English

Demand Bankstown council provides accommodation and answers for Euro Terraces residents

More than two weeks after the Bankstown apartment blaze killed Pingkang “Connie” Zhang and left Yinuo Jiang seriously injured, hundreds of residents of the Euro Terraces Building B are being left to fend for themselves, with totally inadequate assistance in securing alternative accommodation.

More than 300 students and workers have no idea when they will be able to return or whether the serious faults in the construction of the building will have been rectified when they do.

Immediately after the fire, the Bankstown City Council, which bears central responsibility for the unsafe conditions that led to the tragedy, washed its hands of the crisis, contemptuously telling residents to go and see the Salvation Army if they needed help.

Meanwhile hundreds of other residents in the neighbouring Euro Terraces Building A live in fear that a similar disaster could engulf them at any time.

The refusal of any authority to provide accommodation and address the numerous concerns of residents reflects the attitude of the entire political establishment, starting with the Council and going right up to the state and federal governments.

As far as they are concerned, the residents, many of them low-income immigrant families and overseas students battling to make ends meet, are simply cash cows for milking money to line the pockets of the developers responsible for the shoddy construction of the apartments. Profits—not human lives and the right to decent, affordable and safe housing—are their only concern.

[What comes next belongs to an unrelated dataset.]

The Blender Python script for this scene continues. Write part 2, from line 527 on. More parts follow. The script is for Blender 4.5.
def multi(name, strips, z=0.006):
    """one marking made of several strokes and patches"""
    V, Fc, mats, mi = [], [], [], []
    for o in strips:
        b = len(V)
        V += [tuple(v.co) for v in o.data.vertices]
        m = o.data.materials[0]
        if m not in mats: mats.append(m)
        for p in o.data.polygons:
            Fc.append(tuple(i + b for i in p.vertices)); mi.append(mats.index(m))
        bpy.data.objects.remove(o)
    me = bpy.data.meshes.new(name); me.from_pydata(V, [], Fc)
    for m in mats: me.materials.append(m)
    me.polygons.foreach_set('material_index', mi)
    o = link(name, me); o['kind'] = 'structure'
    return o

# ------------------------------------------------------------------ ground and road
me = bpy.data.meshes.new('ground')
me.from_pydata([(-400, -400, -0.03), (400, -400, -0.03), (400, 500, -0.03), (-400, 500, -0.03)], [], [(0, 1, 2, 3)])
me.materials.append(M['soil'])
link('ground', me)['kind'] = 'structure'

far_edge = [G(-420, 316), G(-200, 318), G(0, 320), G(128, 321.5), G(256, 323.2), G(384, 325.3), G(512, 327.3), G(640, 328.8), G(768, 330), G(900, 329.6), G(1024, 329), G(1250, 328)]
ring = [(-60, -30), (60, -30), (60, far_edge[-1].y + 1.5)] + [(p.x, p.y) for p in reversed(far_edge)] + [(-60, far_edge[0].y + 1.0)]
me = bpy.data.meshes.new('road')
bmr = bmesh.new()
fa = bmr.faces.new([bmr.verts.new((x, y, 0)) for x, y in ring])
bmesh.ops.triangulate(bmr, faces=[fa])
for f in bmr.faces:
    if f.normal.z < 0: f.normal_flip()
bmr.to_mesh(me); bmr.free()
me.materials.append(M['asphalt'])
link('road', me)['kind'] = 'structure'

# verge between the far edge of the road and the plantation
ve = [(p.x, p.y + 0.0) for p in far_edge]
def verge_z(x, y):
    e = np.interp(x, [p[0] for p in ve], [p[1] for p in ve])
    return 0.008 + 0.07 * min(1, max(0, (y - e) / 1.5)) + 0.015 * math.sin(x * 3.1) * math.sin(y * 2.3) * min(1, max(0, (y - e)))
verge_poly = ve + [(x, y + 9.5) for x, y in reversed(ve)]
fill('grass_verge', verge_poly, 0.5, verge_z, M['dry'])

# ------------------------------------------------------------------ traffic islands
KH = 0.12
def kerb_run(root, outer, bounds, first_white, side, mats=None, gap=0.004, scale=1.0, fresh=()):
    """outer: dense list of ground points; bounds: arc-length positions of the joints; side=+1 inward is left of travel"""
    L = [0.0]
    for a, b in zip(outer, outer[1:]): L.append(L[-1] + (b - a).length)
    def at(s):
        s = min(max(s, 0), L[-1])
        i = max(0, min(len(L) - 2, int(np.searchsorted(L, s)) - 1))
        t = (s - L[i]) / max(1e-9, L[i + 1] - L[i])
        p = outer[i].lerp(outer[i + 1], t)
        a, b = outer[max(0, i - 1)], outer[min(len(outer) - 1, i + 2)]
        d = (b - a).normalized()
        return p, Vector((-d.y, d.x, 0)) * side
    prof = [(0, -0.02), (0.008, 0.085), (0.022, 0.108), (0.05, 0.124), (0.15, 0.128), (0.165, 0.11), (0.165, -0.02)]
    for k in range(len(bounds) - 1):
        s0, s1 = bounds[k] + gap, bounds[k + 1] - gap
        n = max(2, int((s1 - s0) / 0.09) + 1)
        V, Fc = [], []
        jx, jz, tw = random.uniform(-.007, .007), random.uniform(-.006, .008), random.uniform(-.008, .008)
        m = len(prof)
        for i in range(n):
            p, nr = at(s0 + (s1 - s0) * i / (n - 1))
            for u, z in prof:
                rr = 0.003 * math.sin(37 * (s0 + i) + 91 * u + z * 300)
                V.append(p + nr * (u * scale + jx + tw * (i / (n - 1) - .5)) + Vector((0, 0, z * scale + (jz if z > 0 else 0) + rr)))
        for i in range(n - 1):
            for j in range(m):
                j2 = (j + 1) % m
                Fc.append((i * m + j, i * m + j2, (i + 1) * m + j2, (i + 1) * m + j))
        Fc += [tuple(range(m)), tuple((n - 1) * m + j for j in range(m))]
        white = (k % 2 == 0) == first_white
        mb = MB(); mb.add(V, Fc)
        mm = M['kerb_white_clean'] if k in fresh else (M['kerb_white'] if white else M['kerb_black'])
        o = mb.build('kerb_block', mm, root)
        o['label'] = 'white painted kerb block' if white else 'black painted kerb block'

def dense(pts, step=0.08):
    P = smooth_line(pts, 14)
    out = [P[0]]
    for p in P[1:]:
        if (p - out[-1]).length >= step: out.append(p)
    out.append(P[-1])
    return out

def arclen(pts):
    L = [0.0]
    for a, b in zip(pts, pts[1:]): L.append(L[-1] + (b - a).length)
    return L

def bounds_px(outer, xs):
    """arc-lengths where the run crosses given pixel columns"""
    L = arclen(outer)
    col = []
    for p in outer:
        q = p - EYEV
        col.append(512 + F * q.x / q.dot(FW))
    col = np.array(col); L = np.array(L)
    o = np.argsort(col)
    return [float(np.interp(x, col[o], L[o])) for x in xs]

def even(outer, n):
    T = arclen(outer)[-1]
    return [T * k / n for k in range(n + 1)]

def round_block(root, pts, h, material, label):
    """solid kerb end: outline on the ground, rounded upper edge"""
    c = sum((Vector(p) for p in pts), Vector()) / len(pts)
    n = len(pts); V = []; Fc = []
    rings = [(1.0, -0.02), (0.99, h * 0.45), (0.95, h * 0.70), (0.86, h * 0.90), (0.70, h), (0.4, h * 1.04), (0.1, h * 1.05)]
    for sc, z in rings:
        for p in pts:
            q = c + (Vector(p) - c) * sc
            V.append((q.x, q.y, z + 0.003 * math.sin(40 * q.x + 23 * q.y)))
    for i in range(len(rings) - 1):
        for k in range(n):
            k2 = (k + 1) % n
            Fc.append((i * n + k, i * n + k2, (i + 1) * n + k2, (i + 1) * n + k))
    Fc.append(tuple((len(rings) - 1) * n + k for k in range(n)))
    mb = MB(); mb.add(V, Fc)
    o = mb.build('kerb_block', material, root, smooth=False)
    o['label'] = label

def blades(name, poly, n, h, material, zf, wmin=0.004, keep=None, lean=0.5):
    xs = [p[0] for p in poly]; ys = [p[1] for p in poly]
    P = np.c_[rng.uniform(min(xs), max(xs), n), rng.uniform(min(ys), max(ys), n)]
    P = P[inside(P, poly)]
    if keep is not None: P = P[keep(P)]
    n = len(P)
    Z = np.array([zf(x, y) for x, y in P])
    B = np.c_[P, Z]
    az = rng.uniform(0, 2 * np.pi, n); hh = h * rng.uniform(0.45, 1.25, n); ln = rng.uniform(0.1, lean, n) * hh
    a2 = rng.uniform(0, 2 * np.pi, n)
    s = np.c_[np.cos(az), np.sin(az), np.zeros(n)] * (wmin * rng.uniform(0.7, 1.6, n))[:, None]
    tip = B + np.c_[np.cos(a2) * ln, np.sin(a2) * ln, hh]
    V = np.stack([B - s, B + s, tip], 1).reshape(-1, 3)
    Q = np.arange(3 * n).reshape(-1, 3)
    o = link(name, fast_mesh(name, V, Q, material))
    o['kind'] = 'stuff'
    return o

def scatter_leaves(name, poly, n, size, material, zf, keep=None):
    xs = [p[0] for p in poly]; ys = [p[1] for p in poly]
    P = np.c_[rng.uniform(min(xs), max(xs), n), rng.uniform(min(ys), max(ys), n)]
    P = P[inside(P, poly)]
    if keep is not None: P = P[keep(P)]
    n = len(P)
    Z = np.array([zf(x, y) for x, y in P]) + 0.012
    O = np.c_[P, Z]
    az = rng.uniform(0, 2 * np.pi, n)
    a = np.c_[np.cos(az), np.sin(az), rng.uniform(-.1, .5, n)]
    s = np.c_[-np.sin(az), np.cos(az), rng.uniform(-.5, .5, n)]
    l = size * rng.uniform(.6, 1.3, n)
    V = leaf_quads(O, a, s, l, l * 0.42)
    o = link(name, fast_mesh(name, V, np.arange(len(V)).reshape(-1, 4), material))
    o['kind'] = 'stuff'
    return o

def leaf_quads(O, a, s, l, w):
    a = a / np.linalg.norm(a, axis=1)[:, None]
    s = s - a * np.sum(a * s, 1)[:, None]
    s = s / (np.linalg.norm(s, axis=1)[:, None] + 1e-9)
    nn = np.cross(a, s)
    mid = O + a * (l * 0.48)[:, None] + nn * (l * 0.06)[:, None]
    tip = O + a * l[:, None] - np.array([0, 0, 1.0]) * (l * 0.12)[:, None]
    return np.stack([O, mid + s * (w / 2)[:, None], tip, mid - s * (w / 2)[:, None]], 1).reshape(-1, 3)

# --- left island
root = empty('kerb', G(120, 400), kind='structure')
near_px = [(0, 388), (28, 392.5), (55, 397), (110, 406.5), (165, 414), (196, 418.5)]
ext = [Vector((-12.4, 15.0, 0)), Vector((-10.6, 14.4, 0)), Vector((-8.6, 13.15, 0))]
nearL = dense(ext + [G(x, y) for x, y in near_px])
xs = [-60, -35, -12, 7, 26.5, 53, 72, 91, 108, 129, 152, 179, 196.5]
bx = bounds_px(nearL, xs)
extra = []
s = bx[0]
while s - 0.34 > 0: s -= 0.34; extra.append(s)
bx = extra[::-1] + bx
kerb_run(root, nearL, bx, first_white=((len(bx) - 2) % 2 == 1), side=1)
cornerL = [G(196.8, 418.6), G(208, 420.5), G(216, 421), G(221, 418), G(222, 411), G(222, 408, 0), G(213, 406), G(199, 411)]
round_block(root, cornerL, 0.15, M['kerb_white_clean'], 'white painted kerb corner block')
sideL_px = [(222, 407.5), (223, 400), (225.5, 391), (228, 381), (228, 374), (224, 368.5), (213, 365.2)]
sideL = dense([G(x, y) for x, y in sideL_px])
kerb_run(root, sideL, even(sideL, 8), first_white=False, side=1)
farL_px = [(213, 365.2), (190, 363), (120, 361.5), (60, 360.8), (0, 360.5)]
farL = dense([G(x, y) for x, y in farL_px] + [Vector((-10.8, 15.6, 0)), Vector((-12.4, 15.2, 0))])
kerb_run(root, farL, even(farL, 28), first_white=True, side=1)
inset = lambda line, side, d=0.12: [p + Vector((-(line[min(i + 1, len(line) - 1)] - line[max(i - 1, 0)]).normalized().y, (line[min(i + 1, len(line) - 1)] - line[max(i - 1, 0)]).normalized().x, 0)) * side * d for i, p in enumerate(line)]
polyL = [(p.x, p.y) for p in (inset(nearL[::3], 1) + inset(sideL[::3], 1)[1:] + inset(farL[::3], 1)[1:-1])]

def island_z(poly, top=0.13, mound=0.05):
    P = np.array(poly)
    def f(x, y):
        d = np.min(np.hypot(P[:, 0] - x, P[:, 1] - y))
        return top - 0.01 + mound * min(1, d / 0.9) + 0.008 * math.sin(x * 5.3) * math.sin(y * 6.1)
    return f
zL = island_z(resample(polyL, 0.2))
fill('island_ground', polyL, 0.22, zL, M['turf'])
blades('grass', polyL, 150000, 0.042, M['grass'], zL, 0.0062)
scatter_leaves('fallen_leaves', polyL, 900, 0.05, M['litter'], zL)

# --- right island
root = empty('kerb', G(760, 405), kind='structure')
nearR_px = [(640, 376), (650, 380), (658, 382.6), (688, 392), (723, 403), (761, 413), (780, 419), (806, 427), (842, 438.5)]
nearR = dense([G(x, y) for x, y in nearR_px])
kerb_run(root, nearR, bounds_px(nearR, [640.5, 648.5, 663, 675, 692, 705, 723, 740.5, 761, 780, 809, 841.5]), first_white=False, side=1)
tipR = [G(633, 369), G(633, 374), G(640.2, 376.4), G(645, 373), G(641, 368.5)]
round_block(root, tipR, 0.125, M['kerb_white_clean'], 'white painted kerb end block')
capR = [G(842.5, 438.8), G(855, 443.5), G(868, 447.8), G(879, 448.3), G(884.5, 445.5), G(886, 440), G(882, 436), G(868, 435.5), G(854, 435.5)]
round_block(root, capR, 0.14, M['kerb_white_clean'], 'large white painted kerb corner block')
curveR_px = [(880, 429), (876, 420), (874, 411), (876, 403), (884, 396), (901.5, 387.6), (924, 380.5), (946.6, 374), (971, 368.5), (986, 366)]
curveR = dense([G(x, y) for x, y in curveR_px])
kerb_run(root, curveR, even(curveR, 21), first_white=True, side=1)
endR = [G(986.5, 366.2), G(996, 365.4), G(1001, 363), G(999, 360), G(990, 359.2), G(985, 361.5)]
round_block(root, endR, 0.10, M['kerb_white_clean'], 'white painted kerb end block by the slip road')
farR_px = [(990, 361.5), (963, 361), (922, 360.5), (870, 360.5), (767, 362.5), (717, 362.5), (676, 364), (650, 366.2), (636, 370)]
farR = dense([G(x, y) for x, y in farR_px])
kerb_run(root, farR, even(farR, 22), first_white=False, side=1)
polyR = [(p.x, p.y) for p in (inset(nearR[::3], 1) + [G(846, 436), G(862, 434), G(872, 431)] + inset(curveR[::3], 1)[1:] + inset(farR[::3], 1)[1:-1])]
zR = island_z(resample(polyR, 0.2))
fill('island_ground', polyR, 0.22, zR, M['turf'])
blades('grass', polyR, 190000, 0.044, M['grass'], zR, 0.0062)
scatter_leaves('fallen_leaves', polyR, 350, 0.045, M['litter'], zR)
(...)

No information has been released to residents about how such a disaster could occur in a relatively new apartment block in the middle of the Sydney metropolitan area, on the grounds that there may be a coronial inquiry—which, if it even occurs, will not begin for at least six months, and possibly several years.

Residents, however, need immediate answers to a whole series of critical questions.

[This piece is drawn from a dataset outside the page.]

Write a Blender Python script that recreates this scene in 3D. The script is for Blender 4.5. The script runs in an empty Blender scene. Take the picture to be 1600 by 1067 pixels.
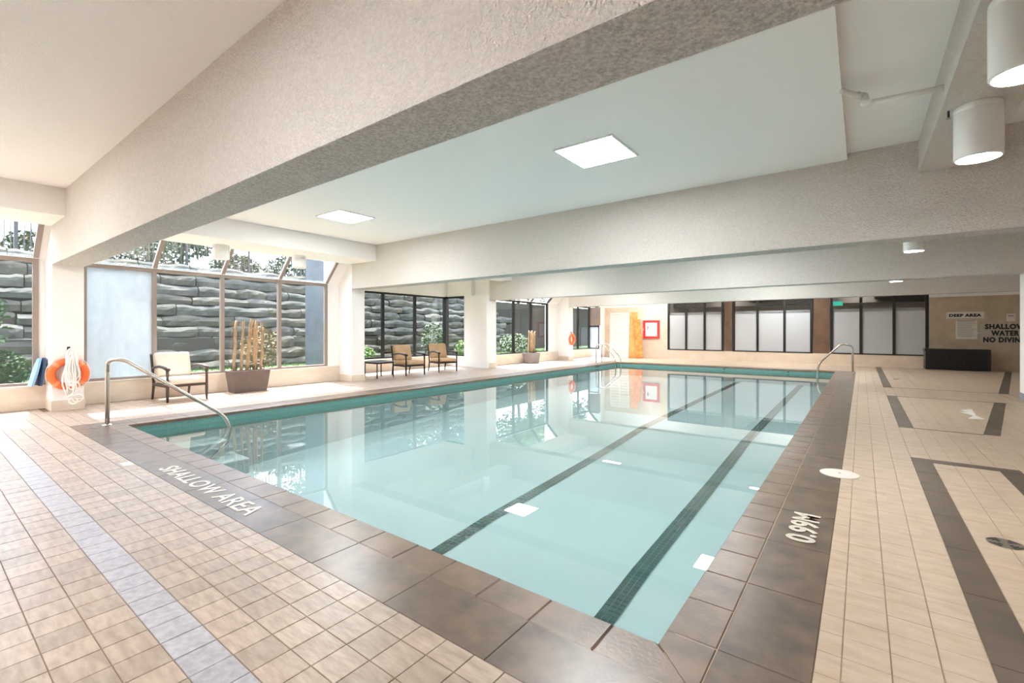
import bpy, math, random
from mathutils import Vector, Matrix, Euler
random.seed(7)
S = bpy.context.scene
COL = S.collection

# ------------------------------------------------------------ camera, world, sun, exposure
cd = bpy.data.cameras.new('camera'); cam = bpy.data.objects.new('camera', cd); COL.objects.link(cam)
S.camera = cam
YAW = math.radians(37.07)
cam.location = (0, 0, 1.3)
cam.rotation_euler = (math.radians(90), 0, YAW)
cd.sensor_fit = 'HORIZONTAL'; cd.sensor_width = 36.0
cd.lens = 723.0 / 1600 * 36
cd.shift_y = (517.0 - 533.5) / 1600
cd.clip_start = 0.02; cd.clip_end = 400

w = bpy.data.worlds.new('world'); S.world = w; w.use_nodes = True
wn = w.node_tree; wn.nodes.clear()
sky = wn.nodes.new('ShaderNodeTexSky'); sky.sky_type = 'NISHITA'; sky.sun_disc = False
sky.sun_elevation = math.radians(62); sky.sun_rotation = math.radians(-80)
sky.air_density = 1.0; sky.dust_density = 2.0
hs = wn.nodes.new('ShaderNodeHueSaturation'); hs.inputs['Saturation'].default_value = 0.55
bg = wn.nodes.new('ShaderNodeBackground'); bg.inputs[1].default_value = 0.8
wo = wn.nodes.new('ShaderNodeOutputWorld')
wn.links.new(sky.outputs[0], hs.inputs['Color']); wn.links.new(hs.outputs[0], bg.inputs[0]); wn.links.new(bg.outputs[0], wo.inputs[0])

sl = bpy.data.lights.new('sun', 'SUN'); sl.energy = 9.0; sl.angle = math.radians(0.6); sl.color = (1.0, 0.95, 0.88)
so = bpy.data.objects.new('sun', sl); COL.objects.link(so); so.location = (-20, 0, 20)
so.rotation_euler = Vector((0.50, -0.09, -1.0)).to_track_quat('-Z', 'Y').to_euler()

S.view_settings.view_transform = 'Standard'; S.view_settings.look = 'None'
S.view_settings.exposure = 1.52; S.view_settings.gamma = 1.0
S.view_settings.use_curve_mapping = False

PANEL_E = 32.0      # square ceiling panels
CAN_E = 45.0        # downlight lenses

# ------------------------------------------------------------ materials
MATS = {}
def srgb(r, g, b):
    f = lambda c: (c/255/12.92) if c/255 <= .04045 else ((c/255+.055)/1.055)**2.4
    return (f(r), f(g), f(b), 1)
class NT:
    def __init__(s, name):
        m = bpy.data.materials.new(name); m.use_nodes = True; s.m = m; s.t = m.node_tree; s.t.nodes.clear()
        s.out = s.n('ShaderNodeOutputMaterial'); MATS[name] = m
    def n(s, k, **kw):
        x = s.t.nodes.new(k)
        for a, b in kw.items(): setattr(x, a, b)
        return x
    def l(s, a, b): s.t.links.new(a, b)
def mix(nt, fac, a, b):
    x = nt.n('ShaderNodeMix', data_type='RGBA')
    for i, v in ((0, fac), (6, a), (7, b)):
        if hasattr(v, 'is_linked'): nt.l(v, x.inputs[i])
        else: x.inputs[i].default_value = v
    return x.outputs[2]
def noise(nt, vec, scale, detail=3, rough=.55):
    x = nt.n('ShaderNodeTexNoise'); x.inputs['Scale'].default_value = scale; x.inputs['Detail'].default_value = detail
    x.inputs['Roughness'].default_value = rough
    if vec: nt.l(vec, x.inputs['Vector'])
    return x.outputs[0]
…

  • How was it that Bankstown City Council approved Building B when it clearly had substandard fire doors, an atrium roof that trapped intense smoke inside the building and no sprinkler system? If, as the Council claims, it only approved the initial plans, and not any of the subsequent modifications, what checks did it make to ensure the safety of the residents living in an area under its jurisdiction?
  • The Council has claimed it issued fire safety compliance orders for Euro Terraces. When? What issues were raised in these compliance orders? Were they complied with? If not, why didn’t the Council act to enforce them?
  • Revelations made in a Sydney Morning Herald article published on September 21 indicate that additional bedrooms had been constructed inside some of the apartments in order to squeeze in more student tenants. Given the obvious health and safety implications, how was this allowed to happen? Did the Council know about it? If not, why not?
  • Many residents have explained that Building B was notorious for false fire alarms. Was the Council aware of this? If not, why not? Why was nothing done to address the faults responsible for such alarms? Were compliance orders, which were certainly issued by the NSW Fire and Emergency Services, simply ignored? If so, why was no action taken to enforce them?
  • What role did recent changes to building codes, at both state and federal level, play in creating the conditions for the uncontrollable Bankstown blaze? How can fire safety be guaranteed to residents when building occupancy approvals rest with private certifiers, paid by developers and construction companies?
  • Why does the federal government’s Australian building code require sprinklers only in apartment buildings over 25 metres high? How can it justify not requiring sprinklers in a 10-storey block of apartments housing up to 400 human beings?

 

Every aspect of the Bankstown fire points to the subordination of the interests of the working class to the profit requirements of big business. Property development, which provides financial bonanzas to developers, construction corporations, real estate agencies and banks, has been one of the few engines of economic growth since the global financial crisis erupted in 2008. Governments at every level have actively colluded in ensuring that the speculative boom continues. The events of September 6 are the result.

 

The issues raised by the tragedy affect the working class as a whole. According to one estimate, more than two million people in the state of New South Wales alone live in buildings with inadequate fire safety. Only when society is completely reorganised from top to bottom on a socialist basis, to meet the pressing social needs of the vast majority, not the profits of the wealthy few, can ordinary people be guaranteed the fundamental right to safe, high quality and affordable housing.

 

The Socialist Equality Party urges the residents of the Euro Terrace Blocks, along with residents throughout the suburb, to attend the meeting of the Bankstown City Council on Tuesday night at 6pm at the council chambers (Round House), on the corner of Chapel Road and The Mall, to demand free, emergency accommodation for the residents of Euro Terraces and Building B, as long as they are locked out of their apartments, and to insist on answers to the life-and-death questions raised by the tragedy.